Rasulullah SAW sendiri menggunakan kata politik (siyasah) dalam sabdanya : "Adalah Bani Israil, mereka diurusi urusannya oleh para nabi (tasusuhumul anbiya). Ketika seorang nabi wafat, nabi yang lain datang menggantinya. Tidak ada nabi setelahku, namun akan ada banyak para khalifah" (HR. Bukhari dan Muslim). Teranglah bahwa politik atau siyasah itu makna awalnya adalah mengurusi urusan masyarakat. Berkecimpung dalam politik berarti memperhatikan kondisi kaum muslimin dengan cara menghilangkan kezhaliman penguasa pada kaum muslimin dan melenyapkan kejahatan musuh kafir dari mereka. Untuk itu perlu mengetahui apa yang dilakukan penguasa dalam rangka mengurusi urusan kaum muslimin, mengingkari keburukannya, menasihati pemimpin yang mendurhakai rakyatnya, serta memeranginya pada saat terjadi kekufuran yang nyata (kufran bawahan) seperti ditegaskan dalam banyak hadits terkenal. Ini adalah perintah Allah SWT melalui Rasulullah SAW. Berkaitan dengan persoalan ini Nabi Muhammad SAW bersabda :

"Siapa saja yang bangun pagi dengan gapaiannya bukan Allah maka ia bukanlah (hamba) Allah, dan siapa saja yang bangun pagi namum tidak memperhatikan urusan kaum muslimin maka ia bukan dari golongan mereka." (HR. Al Hakim)

Rasulullah ditanya oleh sahabat tentang jihad apa yang paling utama. Beliau menjawab : "Kalimat haq yang disampaikan pada penguasa" (HR. Ahmad).

Berarti secara ringkas Politik Islam memberikan pengurusan atas urusan seluruh umat Muslim.

Namun, realitas politik demikian menjadi pudar saat terjadi kebiasaan umum masyarakat dewasa ini baik perkataan maupun perbuatannya menyimpang dari kebenaran Islam yang dilakukan oleh mereka yang beraqidahkan sekularisme, baik dari kalangan non muslim atau dari kalangan umat Islam. Jadilah politik disifati dengan kedustaan, tipu daya, dan penyesatan yang dilakukan oleh para politisi maupun penguasa.
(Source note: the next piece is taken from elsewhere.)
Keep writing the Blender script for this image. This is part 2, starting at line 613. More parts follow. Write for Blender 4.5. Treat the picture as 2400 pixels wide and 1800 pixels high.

Penyelewengan para politisi dari kebenaran Islam, kezhaliman mereka kepada masyarakat, sikap dan tindakan sembrono mereka dalam mengurusi masyarakat memalingkan makna lurus politik tadi. Bahkan, dengan pandangan seperti itu jadilah penguasa memusuhi rakyatnya bukan sebagai pemerintahan yang shalih dan berbuat baik. Hal ini memicu propaganda kaum sekularis bahwa politik itu harus dijauhkan dari agama (Islam). Sebab, orang yang paham akan agama itu takut kepada Allah SWT sehingga tidak cocok berkecimpung dalam politik yang merupakan dusta, kezhaliman, pengkhianatan, dan tipu daya. Cara pandang demikian, sayangnya, sadar atau tidak mempengaruhi sebagian kaum muslimin yang juga sebenarnya ikhlas dalam memperjuangkan Islam. Padahal propaganda tadi merupakan kebenaran yang digunakan untuk kebathilan (Samih ‘Athief Az Zain, As Siyasah wa As Siyasah Ad Dauliyyah, hal. 31-33). Jadi secara ringkas Islam tidak bisa dipisahkan dari politik.